Wing touche son premier ennemi, après beaucoup d’échecs.

” Enfin, j’ai réussi à infliger une blessure.”

 

La bardesse est assommée pour la seconde fois.

” En fait, tu vas passer le scénario à dormir, balance Wing à Ananas.

 

La bardesse récupère tous ses points de vie, soit… 4.

” C’est chiant de n’avoir que 4 points de vie, lance Ananas.

– Non, tu as un personnage avec un profil intéressant, répond le MJ.

 

Les aventuriers viennent au secours d’un marchand lors du raid sur le village.

” Donc le vendeur de sucrerie lève le doigt et montre les palissades sur la gauche, explique le MJ. Vous regardez donc tous dans cette direction.

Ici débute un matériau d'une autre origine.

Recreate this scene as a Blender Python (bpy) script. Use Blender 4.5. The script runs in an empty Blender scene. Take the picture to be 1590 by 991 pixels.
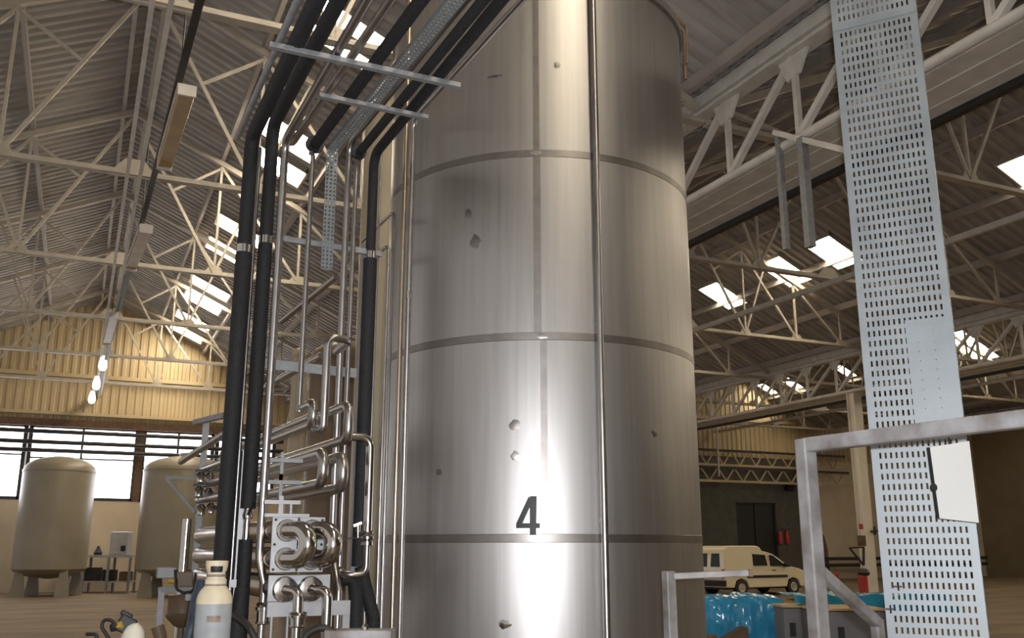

– Non, moi je regarde le doigt, pourquoi, réplique DomCo.

 

Le baron explique la mission qu’il donne aux aventuriers.

“… et à ramener le petit Louky.

– C’est pas le petit voleur de tout à l’heure, demanda Doucedidine.

– Non pourquoi, s’étonne le MJ.

– Juste pour savoir si on le sauve ou pas.”

 

Doucedidine se blesse en voulant frapper un gobelin.

Wing au MJ: “Et les gobelins, ils n’ont pas un malus parce qu’ils sont pétés de rire ?”

 

DomCo tue une des deux menaces sur Valéros, tandis que l’autre se carapate dans la forêt.

“Je ne vais pas réussir à tuer un seul gobelin de toute la partie, lâche Wing, effaré.

 

Les héros se retrouvent devant un énorme rocher à pousser, pour pouvoir entrer dans une galerie.

” Alors vous allez faire ce qu’on appelle une règle de coopération, précise le MJ. Qui est le plus fort ?

– Déjà il faudrait savoir si c’est une action collective syndiquée ou non syndiquée, intervient DomCo.

– C’est difficile cet après-midi, s’inquiète le MJ.

 

Des rats déboulent sur les héros, dont Valéros à l’article de la mort.

” On peut s’enfuir en hurlant ?

– Et en criant “Maman”, demande le MJ.

 

De retour au village, les héros reçoivent leurs récompenses.

” Alors elle est pas belle la vie, balance le MJ.

Puis à DomCo, dont le personnage du nain est mort.

– Alors elle est pas belle la mort ?”

3 réponses
  1. Olmyster
    Olmyster dit :

    Excellent résumé. Tu es un nain scribe qui s’ignore 😉
    J’ai pris bien du plaisir à relire l’ensemble de l’aventure et celle-ci ne pourrait être qu’un prélude à une campagne bien plus longue.